**Data section:**
_ _ _ _ _

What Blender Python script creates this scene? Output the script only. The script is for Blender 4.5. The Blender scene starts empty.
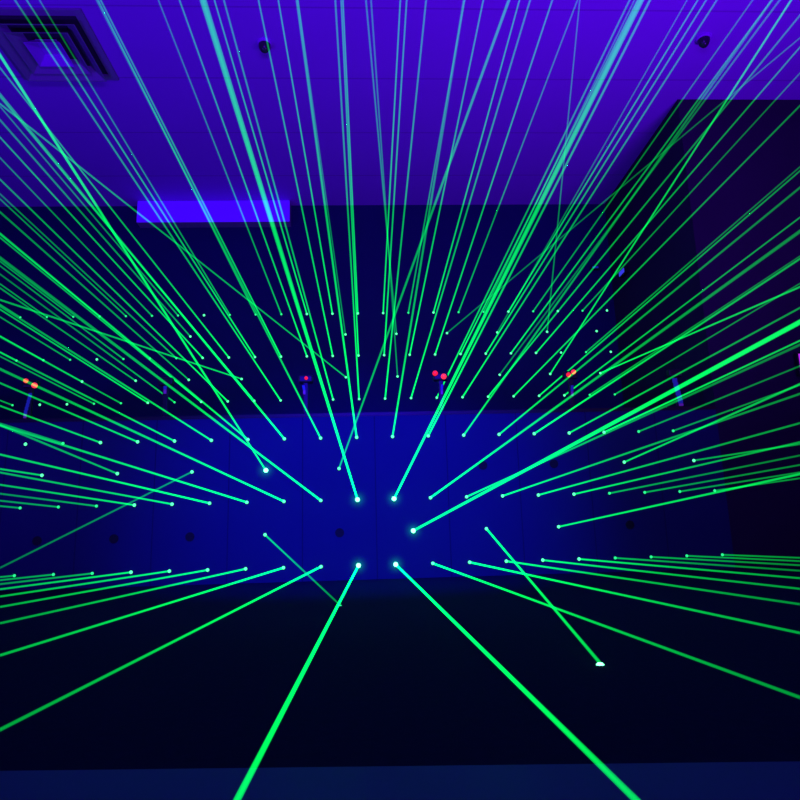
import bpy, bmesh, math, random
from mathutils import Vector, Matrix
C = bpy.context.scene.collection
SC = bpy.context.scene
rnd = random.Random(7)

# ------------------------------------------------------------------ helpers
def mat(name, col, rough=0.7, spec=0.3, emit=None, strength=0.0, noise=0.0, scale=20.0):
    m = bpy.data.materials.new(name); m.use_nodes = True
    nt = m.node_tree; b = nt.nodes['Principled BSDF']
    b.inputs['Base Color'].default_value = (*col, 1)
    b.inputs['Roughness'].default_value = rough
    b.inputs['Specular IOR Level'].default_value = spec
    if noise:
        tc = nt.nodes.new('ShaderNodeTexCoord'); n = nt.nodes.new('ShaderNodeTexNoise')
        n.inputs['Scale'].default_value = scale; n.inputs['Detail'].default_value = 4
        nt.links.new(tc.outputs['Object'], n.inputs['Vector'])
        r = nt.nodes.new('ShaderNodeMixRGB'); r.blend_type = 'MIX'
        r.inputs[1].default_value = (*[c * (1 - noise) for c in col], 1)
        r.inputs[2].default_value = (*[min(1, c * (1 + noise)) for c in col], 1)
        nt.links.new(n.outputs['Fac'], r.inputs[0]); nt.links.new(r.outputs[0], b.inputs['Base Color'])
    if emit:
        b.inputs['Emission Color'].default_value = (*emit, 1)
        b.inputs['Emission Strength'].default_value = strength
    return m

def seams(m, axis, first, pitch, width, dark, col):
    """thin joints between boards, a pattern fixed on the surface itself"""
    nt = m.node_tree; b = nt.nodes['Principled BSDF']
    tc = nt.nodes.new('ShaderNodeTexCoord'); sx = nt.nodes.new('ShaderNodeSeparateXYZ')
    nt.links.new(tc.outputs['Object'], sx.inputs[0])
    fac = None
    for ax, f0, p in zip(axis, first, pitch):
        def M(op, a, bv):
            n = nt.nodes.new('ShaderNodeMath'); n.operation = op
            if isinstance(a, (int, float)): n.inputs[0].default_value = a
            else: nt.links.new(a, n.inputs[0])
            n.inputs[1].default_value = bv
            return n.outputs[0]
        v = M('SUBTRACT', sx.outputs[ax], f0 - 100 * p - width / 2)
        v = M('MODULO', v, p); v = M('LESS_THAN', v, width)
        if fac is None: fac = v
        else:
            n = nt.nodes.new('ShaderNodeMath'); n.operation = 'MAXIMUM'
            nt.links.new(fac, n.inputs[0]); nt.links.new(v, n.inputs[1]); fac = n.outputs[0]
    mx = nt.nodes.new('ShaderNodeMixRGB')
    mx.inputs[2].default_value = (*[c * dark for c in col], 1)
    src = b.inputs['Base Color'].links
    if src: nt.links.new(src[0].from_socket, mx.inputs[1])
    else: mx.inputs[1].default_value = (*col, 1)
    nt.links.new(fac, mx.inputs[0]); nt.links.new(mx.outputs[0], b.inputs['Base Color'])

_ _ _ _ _

**The task:**
Write out the listing word for word, omitting the pictures it holds.

**Response to the task:**
What Blender Python script creates this scene? Output the script only. The script is for Blender 4.5. The Blender scene starts empty.
import bpy, bmesh, math, random
from mathutils import Vector, Matrix
C = bpy.context.scene.collection
SC = bpy.context.scene
rnd = random.Random(7)

# ------------------------------------------------------------------ helpers
def mat(name, col, rough=0.7, spec=0.3, emit=None, strength=0.0, noise=0.0, scale=20.0):
    m = bpy.data.materials.new(name); m.use_nodes = True
    nt = m.node_tree; b = nt.nodes['Principled BSDF']
    b.inputs['Base Color'].default_value = (*col, 1)
    b.inputs['Roughness'].default_value = rough
    b.inputs['Specular IOR Level'].default_value = spec
    if noise:
        tc = nt.nodes.new('ShaderNodeTexCoord'); n = nt.nodes.new('ShaderNodeTexNoise')
        n.inputs['Scale'].default_value = scale; n.inputs['Detail'].default_value = 4
        nt.links.new(tc.outputs['Object'], n.inputs['Vector'])
        r = nt.nodes.new('ShaderNodeMixRGB'); r.blend_type = 'MIX'
        r.inputs[1].default_value = (*[c * (1 - noise) for c in col], 1)
        r.inputs[2].default_value = (*[min(1, c * (1 + noise)) for c in col], 1)
        nt.links.new(n.outputs['Fac'], r.inputs[0]); nt.links.new(r.outputs[0], b.inputs['Base Color'])
    if emit:
        b.inputs['Emission Color'].default_value = (*emit, 1)
        b.inputs['Emission Strength'].default_value = strength
    return m

def seams(m, axis, first, pitch, width, dark, col):
    """thin joints between boards, a pattern fixed on the surface itself"""
    nt = m.node_tree; b = nt.nodes['Principled BSDF']
    tc = nt.nodes.new('ShaderNodeTexCoord'); sx = nt.nodes.new('ShaderNodeSeparateXYZ')
    nt.links.new(tc.outputs['Object'], sx.inputs[0])
    fac = None
    for ax, f0, p in zip(axis, first, pitch):
        def M(op, a, bv):
            n = nt.nodes.new('ShaderNodeMath'); n.operation = op
            if isinstance(a, (int, float)): n.inputs[0].default_value = a
            else: nt.links.new(a, n.inputs[0])
            n.inputs[1].default_value = bv
            return n.outputs[0]
        v = M('SUBTRACT', sx.outputs[ax], f0 - 100 * p - width / 2)
        v = M('MODULO', v, p); v = M('LESS_THAN', v, width)
        if fac is None: fac = v
        else:
            n = nt.nodes.new('ShaderNodeMath'); n.operation = 'MAXIMUM'
            nt.links.new(fac, n.inputs[0]); nt.links.new(v, n.inputs[1]); fac = n.outputs[0]
    mx = nt.nodes.new('ShaderNodeMixRGB')
    mx.inputs[2].default_value = (*[c * dark for c in col], 1)
    src = b.inputs['Base Color'].links
    if src: nt.links.new(src[0].from_socket, mx.inputs[1])
    else: mx.inputs[1].default_value = (*col, 1)
    nt.links.new(fac, mx.inputs[0]); nt.links.new(mx.outputs[0], b.inputs['Base Color'])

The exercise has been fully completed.